Work required = How many lines of these entries hold the string "part"? Answer with the number alone.

Given data =
• • • • • • •
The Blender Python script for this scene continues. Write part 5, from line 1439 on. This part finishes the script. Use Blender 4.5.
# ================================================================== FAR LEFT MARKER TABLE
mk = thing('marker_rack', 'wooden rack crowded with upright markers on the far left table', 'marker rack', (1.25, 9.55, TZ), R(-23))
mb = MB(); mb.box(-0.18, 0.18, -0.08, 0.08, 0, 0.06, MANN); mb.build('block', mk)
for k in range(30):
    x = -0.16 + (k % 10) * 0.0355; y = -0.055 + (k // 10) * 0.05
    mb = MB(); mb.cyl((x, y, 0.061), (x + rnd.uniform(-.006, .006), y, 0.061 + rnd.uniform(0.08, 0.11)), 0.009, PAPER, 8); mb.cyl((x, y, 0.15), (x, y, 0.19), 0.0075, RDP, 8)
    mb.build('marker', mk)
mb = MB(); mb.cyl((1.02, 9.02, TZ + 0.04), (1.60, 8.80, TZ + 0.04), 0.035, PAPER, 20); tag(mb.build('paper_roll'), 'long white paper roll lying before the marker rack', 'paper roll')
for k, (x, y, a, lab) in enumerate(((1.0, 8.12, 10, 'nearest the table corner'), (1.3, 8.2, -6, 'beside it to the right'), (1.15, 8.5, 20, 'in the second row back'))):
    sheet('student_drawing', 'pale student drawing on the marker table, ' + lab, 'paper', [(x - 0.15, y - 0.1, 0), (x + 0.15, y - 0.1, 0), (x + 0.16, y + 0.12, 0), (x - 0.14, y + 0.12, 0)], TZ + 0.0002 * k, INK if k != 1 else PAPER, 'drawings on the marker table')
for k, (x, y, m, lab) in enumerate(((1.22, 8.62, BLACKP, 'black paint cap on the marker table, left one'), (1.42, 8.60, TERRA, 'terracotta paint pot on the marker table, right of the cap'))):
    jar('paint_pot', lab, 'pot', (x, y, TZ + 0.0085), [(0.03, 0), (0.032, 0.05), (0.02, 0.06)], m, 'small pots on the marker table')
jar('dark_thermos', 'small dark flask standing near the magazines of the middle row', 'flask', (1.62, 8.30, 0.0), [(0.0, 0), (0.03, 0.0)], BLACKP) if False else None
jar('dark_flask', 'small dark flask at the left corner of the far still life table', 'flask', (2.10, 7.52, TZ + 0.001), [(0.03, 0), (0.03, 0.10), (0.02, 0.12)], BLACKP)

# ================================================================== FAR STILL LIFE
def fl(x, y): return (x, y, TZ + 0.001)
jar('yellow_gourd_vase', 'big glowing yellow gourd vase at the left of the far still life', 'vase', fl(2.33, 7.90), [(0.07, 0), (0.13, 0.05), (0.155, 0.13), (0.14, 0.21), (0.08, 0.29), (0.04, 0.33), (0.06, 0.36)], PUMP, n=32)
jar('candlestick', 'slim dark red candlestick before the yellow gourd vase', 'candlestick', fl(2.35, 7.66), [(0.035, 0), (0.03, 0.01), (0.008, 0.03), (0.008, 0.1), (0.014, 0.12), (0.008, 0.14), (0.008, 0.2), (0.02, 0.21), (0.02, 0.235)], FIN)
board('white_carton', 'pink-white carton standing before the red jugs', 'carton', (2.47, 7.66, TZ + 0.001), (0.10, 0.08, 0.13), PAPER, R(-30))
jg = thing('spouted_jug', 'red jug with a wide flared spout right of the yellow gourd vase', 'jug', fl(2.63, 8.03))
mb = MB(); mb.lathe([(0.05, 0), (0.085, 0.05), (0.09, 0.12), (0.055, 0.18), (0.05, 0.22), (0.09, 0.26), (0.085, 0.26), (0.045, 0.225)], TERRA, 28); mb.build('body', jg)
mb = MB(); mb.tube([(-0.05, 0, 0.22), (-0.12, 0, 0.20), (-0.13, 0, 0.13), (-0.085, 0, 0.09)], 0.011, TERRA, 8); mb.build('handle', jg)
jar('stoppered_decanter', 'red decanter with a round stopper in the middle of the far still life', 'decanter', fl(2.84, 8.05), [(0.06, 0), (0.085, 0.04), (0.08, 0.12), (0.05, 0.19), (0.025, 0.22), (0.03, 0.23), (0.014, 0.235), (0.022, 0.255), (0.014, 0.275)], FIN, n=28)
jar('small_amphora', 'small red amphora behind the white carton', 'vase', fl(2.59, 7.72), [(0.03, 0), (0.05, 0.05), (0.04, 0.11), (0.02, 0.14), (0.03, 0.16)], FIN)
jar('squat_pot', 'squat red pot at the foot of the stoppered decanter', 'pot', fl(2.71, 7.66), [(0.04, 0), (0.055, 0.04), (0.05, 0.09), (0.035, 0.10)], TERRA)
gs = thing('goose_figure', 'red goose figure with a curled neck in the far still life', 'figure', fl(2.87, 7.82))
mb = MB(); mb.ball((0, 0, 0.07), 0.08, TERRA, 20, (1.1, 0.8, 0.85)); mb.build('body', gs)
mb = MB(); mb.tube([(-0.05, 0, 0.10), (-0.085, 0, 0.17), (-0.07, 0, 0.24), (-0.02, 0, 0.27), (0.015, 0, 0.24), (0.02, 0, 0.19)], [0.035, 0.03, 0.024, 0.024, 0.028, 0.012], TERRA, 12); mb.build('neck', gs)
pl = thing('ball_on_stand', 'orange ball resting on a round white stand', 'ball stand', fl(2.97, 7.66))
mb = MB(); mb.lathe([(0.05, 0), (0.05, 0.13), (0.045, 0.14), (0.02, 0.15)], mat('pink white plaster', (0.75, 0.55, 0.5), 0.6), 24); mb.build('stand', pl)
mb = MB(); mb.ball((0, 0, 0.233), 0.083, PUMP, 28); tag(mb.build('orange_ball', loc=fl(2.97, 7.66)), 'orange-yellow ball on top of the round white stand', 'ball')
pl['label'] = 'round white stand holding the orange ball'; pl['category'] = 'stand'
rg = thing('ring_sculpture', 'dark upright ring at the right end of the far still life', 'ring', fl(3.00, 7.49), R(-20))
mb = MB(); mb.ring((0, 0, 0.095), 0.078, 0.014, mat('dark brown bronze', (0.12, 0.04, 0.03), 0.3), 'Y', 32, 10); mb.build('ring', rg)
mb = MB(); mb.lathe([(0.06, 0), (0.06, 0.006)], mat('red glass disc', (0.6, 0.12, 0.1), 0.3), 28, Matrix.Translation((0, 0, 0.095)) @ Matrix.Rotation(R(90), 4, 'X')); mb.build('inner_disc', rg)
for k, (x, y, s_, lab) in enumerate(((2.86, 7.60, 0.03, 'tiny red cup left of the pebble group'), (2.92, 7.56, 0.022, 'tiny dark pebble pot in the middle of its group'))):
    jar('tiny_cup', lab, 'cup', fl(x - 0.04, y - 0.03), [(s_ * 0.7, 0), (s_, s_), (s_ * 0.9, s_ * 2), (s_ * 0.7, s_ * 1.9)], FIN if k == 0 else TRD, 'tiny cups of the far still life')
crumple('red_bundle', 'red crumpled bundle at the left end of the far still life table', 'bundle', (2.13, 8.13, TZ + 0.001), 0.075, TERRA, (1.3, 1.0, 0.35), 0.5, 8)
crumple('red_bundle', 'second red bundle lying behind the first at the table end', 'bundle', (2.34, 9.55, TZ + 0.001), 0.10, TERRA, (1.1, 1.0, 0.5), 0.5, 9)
• • • • • • •
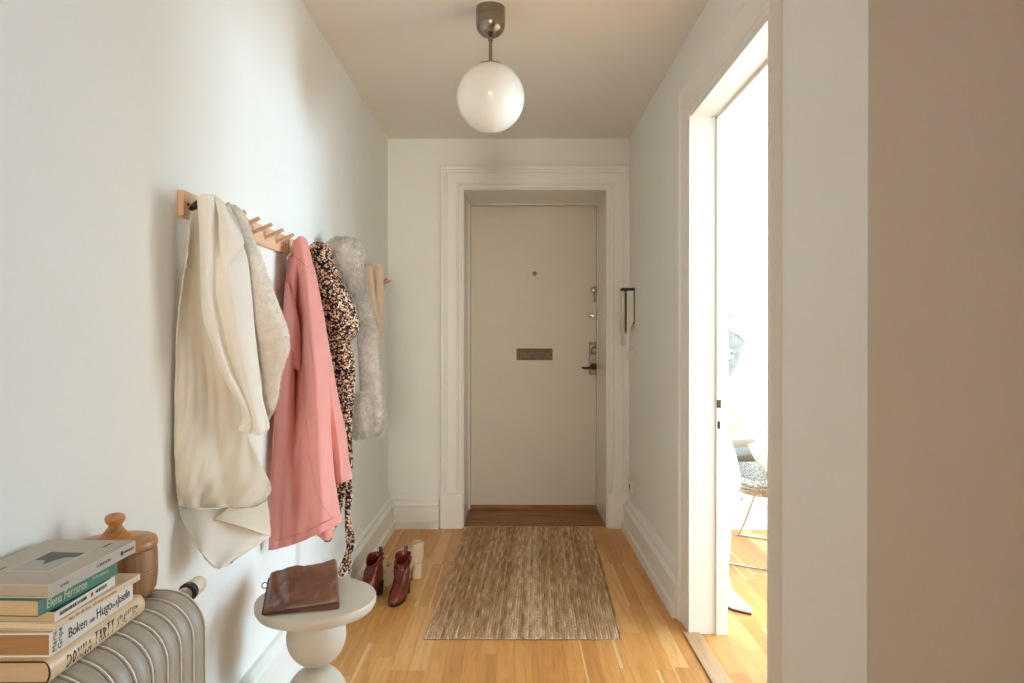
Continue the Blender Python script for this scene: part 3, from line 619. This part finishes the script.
• • • • • • •
Full response = 2